John Fowler, founder of Supreme
John Aird says the same thing. The founder of Olli Edibles and a long-time cannabis bigwig—he worked with Aphria on their international expansion and is currently CEO of Hoshi International—smoked a joint recently with kind magazine at a safe social distance. We also had a cannabis drink and took an Olli. Aird, who was never much of a drinker, says he quit alcohol after the birth of his first child. “I’m not a great morning person anyways and definitely didn’t like being hungover, looking after a newborn,” he says, adding that after a night out drinking, he’d always conclude his evening with a bedtime joint. The weed, on top of the alcohol, however, gave him the spins. He had to make a decision. “I’ve always smoked pot,” says Aird, “If I had to make a choice, it’s not much of a decision at all.” Aird hasn’t had a drink since then.
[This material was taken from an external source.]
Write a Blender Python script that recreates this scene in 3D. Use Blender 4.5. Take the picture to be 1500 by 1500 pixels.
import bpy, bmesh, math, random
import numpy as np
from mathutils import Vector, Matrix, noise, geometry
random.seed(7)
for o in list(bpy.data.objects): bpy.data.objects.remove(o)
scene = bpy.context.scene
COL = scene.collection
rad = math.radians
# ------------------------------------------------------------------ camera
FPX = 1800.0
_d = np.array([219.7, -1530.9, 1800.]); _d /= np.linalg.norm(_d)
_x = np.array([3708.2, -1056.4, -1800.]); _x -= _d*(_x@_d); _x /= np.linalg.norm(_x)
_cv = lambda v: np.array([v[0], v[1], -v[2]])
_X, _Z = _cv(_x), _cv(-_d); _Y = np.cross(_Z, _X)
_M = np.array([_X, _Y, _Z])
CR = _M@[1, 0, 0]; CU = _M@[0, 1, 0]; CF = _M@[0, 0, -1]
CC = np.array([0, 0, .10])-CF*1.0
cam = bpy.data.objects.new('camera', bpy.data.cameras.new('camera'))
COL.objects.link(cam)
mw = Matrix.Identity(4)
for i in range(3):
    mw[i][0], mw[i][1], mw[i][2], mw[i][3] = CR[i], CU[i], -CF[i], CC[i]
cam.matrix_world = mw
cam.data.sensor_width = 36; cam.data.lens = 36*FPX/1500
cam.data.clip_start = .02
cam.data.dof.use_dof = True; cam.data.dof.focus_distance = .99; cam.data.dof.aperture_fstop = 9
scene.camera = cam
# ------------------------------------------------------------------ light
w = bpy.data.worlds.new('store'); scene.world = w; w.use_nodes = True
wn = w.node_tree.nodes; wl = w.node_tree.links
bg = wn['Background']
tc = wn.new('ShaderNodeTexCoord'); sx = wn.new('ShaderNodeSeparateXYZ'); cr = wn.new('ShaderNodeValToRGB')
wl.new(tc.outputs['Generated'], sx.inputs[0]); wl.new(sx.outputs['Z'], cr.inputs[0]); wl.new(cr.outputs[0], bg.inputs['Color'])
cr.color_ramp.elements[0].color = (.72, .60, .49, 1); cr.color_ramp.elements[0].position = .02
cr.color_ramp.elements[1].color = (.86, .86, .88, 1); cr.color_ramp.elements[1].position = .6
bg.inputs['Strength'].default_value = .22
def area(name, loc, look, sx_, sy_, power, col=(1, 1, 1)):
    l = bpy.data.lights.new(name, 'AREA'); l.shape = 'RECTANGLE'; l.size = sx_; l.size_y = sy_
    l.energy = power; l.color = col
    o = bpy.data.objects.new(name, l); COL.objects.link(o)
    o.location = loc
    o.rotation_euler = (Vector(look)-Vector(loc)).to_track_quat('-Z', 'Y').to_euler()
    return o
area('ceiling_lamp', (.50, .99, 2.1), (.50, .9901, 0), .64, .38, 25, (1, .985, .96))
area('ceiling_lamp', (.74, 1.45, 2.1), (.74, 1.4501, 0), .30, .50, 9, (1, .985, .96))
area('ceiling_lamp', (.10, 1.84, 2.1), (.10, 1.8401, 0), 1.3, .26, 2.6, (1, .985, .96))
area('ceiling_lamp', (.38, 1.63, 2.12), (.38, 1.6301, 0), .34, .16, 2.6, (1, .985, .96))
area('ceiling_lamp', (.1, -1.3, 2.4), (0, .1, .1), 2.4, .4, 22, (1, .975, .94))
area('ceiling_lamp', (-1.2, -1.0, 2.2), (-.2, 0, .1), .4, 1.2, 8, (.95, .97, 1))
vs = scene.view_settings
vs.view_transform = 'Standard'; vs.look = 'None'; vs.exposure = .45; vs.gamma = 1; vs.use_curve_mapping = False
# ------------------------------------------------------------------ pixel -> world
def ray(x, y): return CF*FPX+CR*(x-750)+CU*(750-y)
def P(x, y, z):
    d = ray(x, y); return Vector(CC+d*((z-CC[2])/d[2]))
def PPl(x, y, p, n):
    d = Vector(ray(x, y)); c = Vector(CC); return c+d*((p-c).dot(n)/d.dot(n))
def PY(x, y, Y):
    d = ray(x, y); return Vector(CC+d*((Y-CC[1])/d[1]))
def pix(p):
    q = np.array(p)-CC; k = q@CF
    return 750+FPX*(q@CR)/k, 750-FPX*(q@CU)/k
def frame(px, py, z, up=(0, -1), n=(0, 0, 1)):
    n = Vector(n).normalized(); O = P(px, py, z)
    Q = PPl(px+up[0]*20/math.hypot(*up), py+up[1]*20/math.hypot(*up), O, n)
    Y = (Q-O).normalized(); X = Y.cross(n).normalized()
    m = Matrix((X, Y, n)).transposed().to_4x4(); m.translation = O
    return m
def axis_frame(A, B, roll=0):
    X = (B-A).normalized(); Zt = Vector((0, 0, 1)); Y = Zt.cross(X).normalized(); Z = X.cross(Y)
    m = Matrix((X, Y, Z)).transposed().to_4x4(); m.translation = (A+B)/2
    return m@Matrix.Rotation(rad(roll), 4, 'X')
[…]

During the boom, boom, boom days of cannabis, John Fowler would dine out with boozing investment bankers and hold an ace up his sleeve from his financiers: the next day, the pot smoker was the only one who remembered everything that was said.
“I never thought smoking pot would make me stand out as a pot executive, it’s just one of those upside down things about cannabis that we all lived through,” he says. “I don’t hold anything against drinkers, not at all. I just know, for me, cannabis works.”